Though family and cross-generational conflict is a theme throughout the entire novel, Chapter 4 deals with family and the intergenerational changes within a single family more strongly than any other chapter. However, the reader does not know this, and will not until he/she finishes reading the entire chapter, since we do not know of the relationships between Morgan, Hattie, and Grace until we read about them.

In fact, because the lives that each of the three women live seem so different, if one were to read the vignettes of each chapter separately, the vignettes would lend themselves to the impression that Morgan, Hattie, and Grace were all entirely unrelated characters. Morgan's struggles with gender and identity, for example, are entirely foreign to Hattie, her great-grandmother. In the same vein, Grace's struggles as a single teenage mother bearing a "half-caste" child would have been foreign to Hattie, and certainly foreign to Morgan.

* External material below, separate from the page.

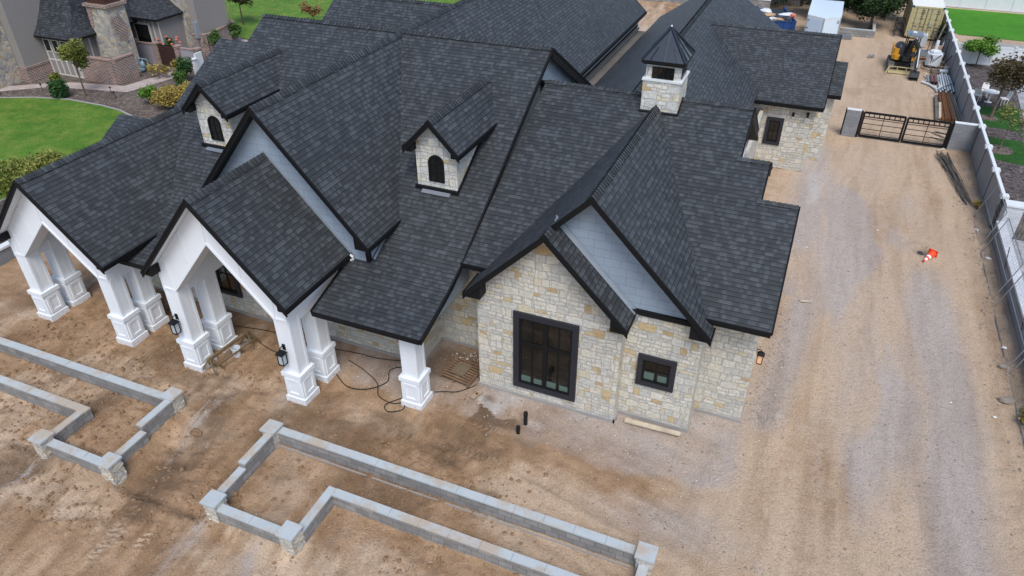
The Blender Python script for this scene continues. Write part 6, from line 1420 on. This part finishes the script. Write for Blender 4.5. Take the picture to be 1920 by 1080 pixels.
for z in (.1, 1.15, 2.85): b.box((-43.55, 18.915, z), (-40.4, 18.95, z+.09), CREAM)
for y in (19.0, 19.6, 20.2, 20.8, 21.3): b.box((-40.4, y-.04, .1), (-40.36, y+.04, 2.95), CREAM)
b.box((-40.4, 19, 1.15), (-40.37, 21.5, 1.25), CREAM); b.build('timber_batten', nb)
for x in (-43.15, -42.3, -41.45):
    b = MB(); b.box((x-.33, 18.90, 1.75), (x+.33, 18.945, 2.72), CREAM); w_ = b.build('window', nb); b = MB(); b.box((x-.24, 18.885, 1.84), (x+.24, 18.90, 2.63), GLASS); b.build('pane', w_)
def flare(parent, x0, x1, y0, y1, z0, tx0, tx1, ty0, ty1, z1, over=.5):
    """steep hipped roof with flared eaves"""
    b = MB(); lev = []
    for q, s in ((0, 0), (.12, .20), (.3, .42), (.62, .72), (1, 1)):
        lev.append(((x0-over)+(tx0-x0+over)*s, (x1+over)+(tx1-x1-over)*s, (y0-over)+(ty0-y0+over)*s, (y1+over)+(ty1-y1-over)*s, z0+(z1-z0)*q))
    for A, B in zip(lev, lev[1:]):
        ca = [(A[0], A[2], A[4]), (A[1], A[2], A[4]), (A[1], A[3], A[4]), (A[0], A[3], A[4])]; cb_ = [(B[0], B[2], B[4]), (B[1], B[2], B[4]), (B[1], B[3], B[4]), (B[0], B[3], B[4])]
        for i in range(4):
            j = (i+1) % 4; b.poly([ca[i], ca[j], cb_[j], cb_[i]], SHN)
    A = lev[0]; b.box((A[0], A[2], z0-.14), (A[1], A[3], z0), BLACK)
    return b.build('roof', parent)
flare(nb, -43.5, -40.4, 18.95, 24, 3.0, -43.3, -41.3, 21, 24, 7.8)
wall('upper_wall', (-50, 19.5, 0), (-43.6, 34, 8), STUCCO, nb)
b = MB(); b.box((-40.1, 20.6, 0), (-38.2, 22.2, 4.85), RIVER); ch = b.build('chimney', nb)
b = MB(); b.box((-40.25, 20.45, 4.85), (-38.05, 22.35, 5.05), RUSTY); b.box((-40.0, 20.7, 5.05), (-38.3, 22.1, 6.2), COPPER); b.build('chimney_cap', ch)
b = MB(); b.prism([(-40.11, 20.585, 4.84), (-39.6, 20.585, 4.84), (-39.85, 20.585, 3.5), (-40.11, 20.585, 3.2)], (0, -.02, 0), RUSTY); b.build('brick_patch', ch); b = MB(); b.prism([(-38.19, 20.7, 4.0), (-38.19, 21.5, 4.3), (-38.19, 21.9, 3.4), (-38.19, 21.7, 2.3), (-38.19, 21.0, 2.6)], (.02, 0, 0), RUSTY); b.build('brick_patch', ch); b = MB(); b.box((-40.13, 20.57, 0), (-38.6, 20.6, 1.3), RUSTY); b.build('brick_patch', ch)
wall('wing_wall', (-43.6, 24.4, 0), (-37.8, 30, 3.3), STUCCO, nb)
b = MB()
for x in (-40.9, -40.3, -39.2, -38.4, -37.85): b.box((x-.04, 24.36, .1), (x+.04, 24.4, 3.2), CREAM)
b.box((-41, 24.365, .9), (-37.8, 24.4, .98), CREAM); b.build('timber_batten', nb)
b = MB(); b.box((-40.35, 24.34, .5), (-38.75, 24.39, 2.9), CREAM); w_ = b.build('window', nb); b = MB(); b.box((-40.2, 24.31, .6), (-38.9, 24.34, 2.75), GLASS); b.build('pane', w_)
flare(nb, -43.4, -37.9, 24.4, 29.5, 3.35, -43, -41, 27.5, 29, 7.2, .45)
b = MB(); b.box((-40.6, 26.7, 0), (-37.4, 30.5, 7.5), RIVER); st = b.build('stone_tower', nb)
b = MB(); b.prism([(-39.9, 26.68, 1.9), (-38.8, 26.68, 2.2), (-38.5, 26.68, 3.6), (-38.2, 26.68, 5), (-39.6, 26.68, 5)], (0, -.02, 0), RUSTY); b.prism([(-40.5, 26.675, .0), (-39.4, 26.675, 0), (-39.7, 26.675, 1.7), (-40.5, 26.675, 1.9)], (0, -.02, 0), RUSTY); b.build('brick_patch', st)
wall('stucco_wall', (-37.39, 27.2, 0), (-36.7, 30.5, 7.5), STUCCO, nb)
b = MB(); b.box((-37.1, 26.95, 1.3), (-36.75, 27.2, 2.5), FLASH); b.build('electric_box', nb); b = MB(); b.bar((-36.92, 27.08, .1), (-36.92, 27.08, 1.3), .08, .08, STEEL); b.build('conduit', nb)
def bwall(name, lab, runs, h, cat='wall', m=RUSTY, capm=None, th=.24):
    x = sum(p[0] for r_ in runs for p in r_)/(2*len(runs)); y = sum(p[1] for r_ in runs for p in r_)/(2*len(runs)); t = thing(name, lab, cat, (x, y, 0))
    for i, (a, c) in enumerate(runs):
        a3, c3 = Vector((*a, 0)), Vector((*c, 0)); n_ = Vector((c3.y-a3.y, a3.x-c3.x, 0)).normalized()*th/2
        b = MB(); b.prism([a3-n_, c3-n_, c3+n_, a3+n_], (0, 0, h-.002*i), m); w = b.build('wall', t)
        b = MB(); k = 1.35; b.prism([a3-n_*k+Z*(h-.002*i), c3-n_*k+Z*(h-.002*i), c3+n_*k+Z*(h-.002*i), a3+n_*k+Z*(h-.002*i)], (0, 0, .1), capm or m); b.build('coping', w)
    return t
PINK = m_plain('pinkish_brick_coping', (.30, .215, .185), .85, .2, vary=.2, scale=5)
bwall('brick_wall', 'red brick courtyard wall corner between the young tree and the blue gas meters', [((-40.4, 19.0), (-37.26, 19.0)), ((-37.26, 19.12), (-37.26, 20.9))], 1.72, capm=PINK)
fw = thing('courtyard_wall', 'lilac panel wall with brick posts and a brown slatted door in the neighbour yard', 'wall', (-37, 23.8, 0))
for a, c in ((-40.1, -38.2), (-35.6, -34.2)): b = MB(); b.box((a, 23.72, 0), (c, 23.9, 1.5), LILAC); b.build('panel', fw); b = MB(); b.box((a, 23.68, 1.5), (c, 23.94, 1.58), PINK); b.build('coping', fw)
for a in (-40.45, -38.2, -36.05, -34.2): b = MB(); b.box((a, 23.6, 0), (a+.42, 24.0, 1.6), RUSTY); p_ = b.build('post', fw); b = MB(); b.box((a-.04, 23.56, 1.6), (a+.46, 24.04, 1.72), PINK); b.build('post_cap', p_)
b = MB()
DOORB = m_plain('brown_door_slats', (.05, .027, .022), .6, .2)
for i in range(9): b.box((-37.75, 23.70, .08+i*.165), (-36.08, 23.76, .08+i*.165+.14), DOORB)
b.box((-37.78, 23.76, .05), (-36.06, 23.8, 1.6), BLACK); b.build('door', fw)
wp = thing('white_post_wall', 'short white rendered wall end beside the tall dark shrub', 'wall', (-33.4, 22.6, 0)); b = MB(); b.box((-33.72, 23.1, 0), (-33.60, 23.8, 1.5), CAPW); b.build('wall', wp); b = MB(); b.box((-33.78, 22.8, 0), (-33.5, 23.08, 1.15), CAPW); b.box((-33.83, 22.75, 1.15), (-33.45, 23.13, 1.22), CAPW); b.build('post', wp)
bwall('brick_wall', 'red brick enclosure wall round the two air conditioners', [((-39.6, 26.5), (-36.3, 27.4)), ((-36.3, 27.5), (-37.1, 31.4)), ((-37.2, 31.5), (-40.9, 31.2))], 1.5, capm=PINK)
for i, (x, y) in enumerate([(-39.3, 28.3), (-38.0, 29.2)]):
    t = thing('air_conditioner', ['blue grey air conditioner inside the brick enclosure, nearer the stone tower', 'blue grey air conditioner inside the brick enclosure, farther from the stone tower'][i], 'air conditioner', (x, y, 0)); b = MB(); rbox(b, (x-.5, y-.5, .05), (x+.5, y+.5, 1.15), GASBLUE, .1); b.build('case', t); b = MB(); b.lathe([(.4, 1.15), (.4, 1.19), (.1, 1.2)], (x, y, 0), DSTEEL, 16); b.build('fan_grille', t)
for nm, lab, base, r, n, s in (('ivy', 'yellow green ivy clump hanging over the near corner of the brick enclosure', (-36.1, 27.9), (.45, .9, .8), 1100, 51), ('ivy', 'yellow green ivy clump hanging over the far corner of the brick enclosure', (-36.7, 30.7), (.5, .8, .8), 1000, 52), ('ivy', 'dark ivy patch on the brick wall behind the roses', (-38.3, 26.0), (.9, .3, .6), 500, 53)):
    plant(nm, lab, 'ivy', base, 1.85 if s < 53 else 1.4, r, L_MID if s < 53 else L_TOP, n, .09, s, tr=.02)
t = plant('rose_bush', 'rose bush with salmon flowers behind the lilac courtyard panel', 'rose bush', (-38.2, 24.7), 1.9, (1.6, .4, .6), L_TOP, 900, .09, 54, tr=.02)
b = MB(); r4 = random.Random(5)
for i in range(22): b.blob((-38.2+r4.uniform(-1.6, 1.7), 24.6+r4.uniform(-.4, .3), 1.55+r4.uniform(-.15, .5)), (.10, .10, .08), SALMON, i, .25, 6, 4)
b.build('flowers', t)
t = thing('gas_meters', 'cluster of blue grey gas meters and pipes on the gravel beside the brick wall', 'gas meter', (-38.3, 22.2, 0))
for k in range(3): b = MB(); x = -38.95+k*.55; b.blob((x, 22.0, .55), (.2, .16, .26), GASBLUE, k, .03, 10, 6, True); b.lathe([(.2, .18), (.2, .3)], (x, 21.85, 0), GASBLUE, 12); b.build('meter', t)
b = MB(); b.tube([(-39.2, 22.1, 0), (-39.2, 22.1, .95), (-37.4, 22.1, .95), (-37.4, 22.1, 0)], .04, GASBLUE, 7)
for k in range(3): b.tube([(-38.95+k*.55, 22.05, .75), (-38.95+k*.55, 22.1, .95)], .035, GASBLUE, 6)
b.build('pipe', t)
for i, (x, y) in enumerate([(-41.2, 16.0), (-36.2, 17.4), (-35.2, 16.8)]):
    t = thing('path_light', ['small black path light left of the clipped bush', 'small black path light between the young tree and the brick corner', 'small black path light nearest the round bush'][i], 'path light', (x, y, 0), 'path lights along the garden path'); b = MB(); b.tube([(x, y, 0), (x, y, .5)], .02, BLACK, 6); b.build('stake', t); b = MB(); b.lathe([(.09, .46), (.02, .56)], (x, y, 0), BLACK, 10); b.build('hood', t)
lwL = thing('low_wall', 'low white capped wall along the left edge of the dirt site', 'wall', (-23.05, -2, 0)); b = MB(); b.box((-23.2, -14, -.2), (-22.95, 7, .62), CMUG); b.build('wall', lwL); b = MB(); b.box((-23.25, -14, .62), (-22.9, 7, .72), CAPW); b.build('coping', lwL)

However, all three seemingly unrelated lives are in fact entirely intertwined, and this is the point of Chapter 4. Though Morgan and Hattie have disparate upbringings, disparate struggles, and disparate tastes, they both still find value in each other's presences. Even when, for instance, Hattie refuses to use Morgan's preferred pronoun of they/them/theirs, the two can find understanding and common ground as people and as beloved relatives. Morgan must compromise—by conceding that their grandmother has simply grown up in a different time—and Hattie also adapts, by staunchly defending her great-grandchild against unsupportive family members and being Megan's support system when the whole world seemed against her.